On 3/14/2023 10:03 AM, Robert Heller wrote:
Unfortunately, no. The system would not mount the drive without some other changes. Listing the process here for anyone else who comes across this thread.
Trying to start the array (with or without --force), fails with the message:
mdadm: Found some drive for an array that is already active: /dev/md127 mdadm: giving up
I found with some digging that I needed to change the UUID of the drive to be able to mount it separately from the existing array. I used "sgdisk -G /dev/sdg1" to do this. It worked, but gave quite a few scary warning messages in the process. A better idea would have been to use uuidgen to generate a random uuid and then start the array like this:
mdadm --assemble /dev/md99 --update=uuid --uuid=<newuuid> /dev/sdg1 (might require --force for a broken array, I'm not sure since I didn't actually do it this way)

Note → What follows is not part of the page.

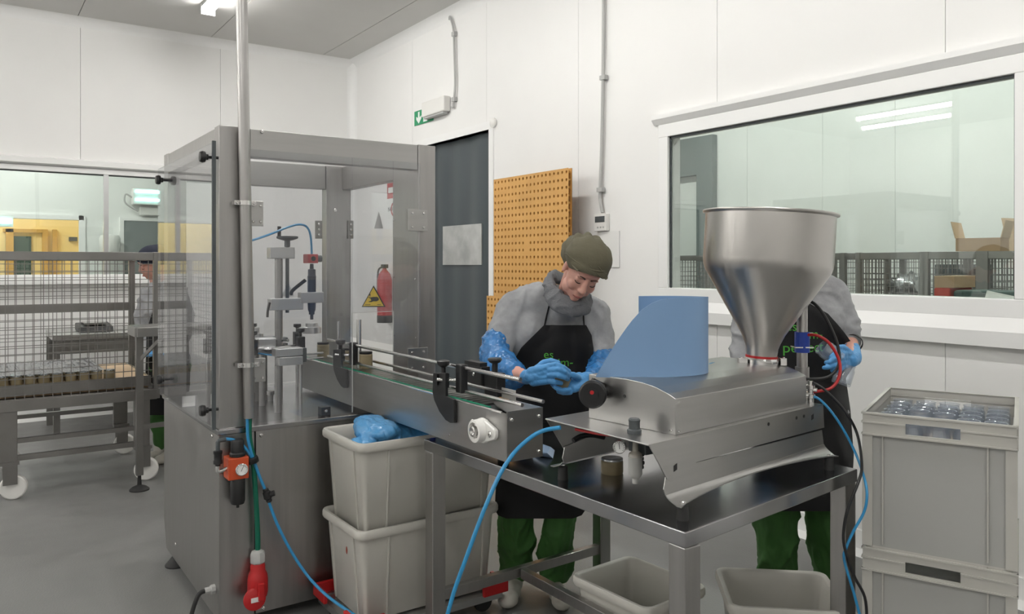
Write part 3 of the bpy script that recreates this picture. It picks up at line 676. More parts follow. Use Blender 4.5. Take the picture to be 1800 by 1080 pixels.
MB().tube([(p.x, 3.69, q.z - .02), (p.x + .05, 3.69, q.z - .03), (p.x + .1, 3.70, q.z - .04)], .004).build('air_tube', 'blue', cy2)
for k, (px, py0, py1, r, y) in enumerate(((595, 565, 625, .008, 3.62), (631, 562, 620, .011, 3.42))):
    a = at(px, py0, y=y); tag(MB().cyl((a.x, y, 1.0), (a.x, y, a.z), r).build('guide_post', 'chrome'), ['thinner upright steel rod rising by the conveyor guides', 'thicker upright steel rod rising over the conveyor clamp'][k], 'rod')
p = at(499, 706, z=ZD)
tag(MB().lathe([(.014, 0), (.014, .03), (.02, .032), (.02, .05), (.01, .052)], (p.x - .05, p.y + .05, ZD), seg=12).build('deck_fitting', 'steel'), 'small round steel fitting standing on the machine deck', 'fitting')
p, q = at(562, 716, y=3.36), at(578, 737, y=3.36)
t = thing('door_switch', (p.x, 3.36, ZD), 'small black safety switch on the deck behind the clear door', 'switch'); MB().box(p.x, 3.34, ZD, q.x, 3.38, p.z).build('housing', 'black', t); screw(((p.x + q.x) / 2, 3.34, (p.z + ZD) / 2), (0, -1, 0), t)
# ================================================================ CONVEYOR
KX0, KX1, KY0, KY1, KZ0, KZ1 = 1.45, 1.597, 2.11, 4.1, .852, 1.015
cv = thing('conveyor', (KX0, KY0, KZ0), 'long narrow steel conveyor leaving the cabinet towards the work table', 'conveyor')
MB().box(KX0, KY0 + .001, KZ0, KX0 + .004, KY1, KZ1 - .004).build('side_plate', 'steelh', cv); MB().box(KX1 - .004, KY0 + .001, KZ0, KX1, KY1, KZ1 - .004).build('side_plate', 'steelh', cv)
MB().box(KX0 + .004, KY0 + .02, KZ0, KX1 - .004, KY1, KZ0 + .004).build('bottom_plate', 'steeld', cv)
MB().cyl((KX0 + .001, KY0 + .03, KZ1 - .004), (KX0 + .001, KY1, KZ1 - .004), .004, seg=8).build('rolled_edge', 'chrome', cv)
MB().box(KX0, KY0, KZ0, KX1, KY0 + .004, KZ1).build('end_plate', 'steelh', cv, bevel=.001)
MB().prism([(KX0, KY0, KZ1), (KX1, KY0, KZ1), (KX1, KY0 + .17, KZ1), (KX0 + .06, KY0 + .17, KZ1), (KX0 + .03, KY0 + .1, KZ1)], (0, 0, .003)).build('end_cover', 'steelh', cv)
for x in (KX0 + .018, KX1 - .018):
    for z in (KZ0 + .02, KZ1 - .025): screw((x, KY0, z), (0, -1, 0), cv, .006)
MB().box(KX0 + .006, KY0 + .12, KZ1 - .008, KX0 + .016, KY1, KZ1 + .001).build('green_wear_strip', 'greentop', cv)
MB().box(KX0 + .02, KY0 + .1, KZ1 - .03, KX1 - .01, KY1, KZ1 - .007).build('chain_bed', 'dkgrey', cv)
y = KY0 + .17; sl = MB().prism([(KX0 + .018, 0, 0), (KX0 + .05, .006, 0), (KX1 - .045, .006, 0), (KX1 - .012, 0, 0), (KX1 - .012, .029, 0), (KX1 - .045, .035, 0), (KX0 + .05, .035, 0), (KX0 + .018, .029, 0)], (0, 0, .006)).mesh('slat', 'chain', 0)
while y < KY1 - .05:
    o = link('slat', sl, cv); o.location = (0, y, KZ1 - .005) if False else (0, y, KZ1 - .005); y += .0375
    o.location = o.location
# bearing
q = at(852, 756, x=KX0); bc = V((KX0, q.y, q.z))
br = MB(); pts = []
for k in range(40):
    a = 2 * PI * k / 40; r = .042
    yv, zv = math.cos(a) * r, math.sin(a) * r
    if yv < 0: yv = yv - (.045 if abs(zv) < .018 else .045 * max(0, 1 - (abs(zv) - .018) / .026))
    pts.append((KX0 - .018, bc.y + yv, bc.z + zv * (1 if yv > -.03 else .9)))
b0 = br.prism(pts, (.018, 0, 0)).build('bearing_housing', 'white', cv, bevel=.004)
MB().lathe([(.040, 0), (.038, .028), (.030, .030), (.030, .02), (.026, .02)], bc + V((-.016, 0, 0)), (-1, 0, 0), 26).build('bearing_collar', 'white', b0)
MB().lathe([(.027, 0), (.027, .022), (.022, .024), (.018, .018), (.018, .034), (.012, .036), (.006, .03), (0, .03)], bc + V((-.016, 0, 0)), (-1, 0, 0), 20).build('steel_ring', 'chrome', b0)
screw(bc + V((-.018, -.062, -.002)), (-1, 0, 0), b0, .011)
MB().cyl(bc + V((-.02, .04, .022)), bc + V((-.02, .05, .026)), .005).build('grease_nipple', 'white', b0)
screw(at(792, 765, x=KX0), (-1, 0, 0), cv, .004); 
# guide rails
RZA, RXA = 1.122, 1.49
for nm, a, ye, z in (('guide_rail', 1.49, 2.09, 1.122), ('guide_rail', 1.49, 2.08, 1.040), ('guide_rail', 1.572, 2.075, 1.044)):
    MB().cyl((a, ye, z), (a, 3.75, z), .0065 if z < 1.05 else .0072, seg=12).build(nm, 'chrome', cv)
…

Once the array is running, there is another problem. Attempting to mount the array gives another error:
mount: wrong fs type, bad option, bad superblock on /dev/md99, missing codepage or helper program, or other error
Useless error message. You have to look in dmesg to see the actual problem:
XFS (md99): Filesystem has duplicate UUID 7e237dbd-6c24-4781-98d1-a1ae80a3ed13 - can't mount
I would assume you would have a similar issue with any other filesystem. In my case, since it is XFS, I used uuidgen to generate another random uuid and then updated it like this:
xfs_admin -U <newuuid> /dev/md99
After that, the filesystem mounted normally.
Hopefully that is helpful for anyone else who finds themselves in this situation.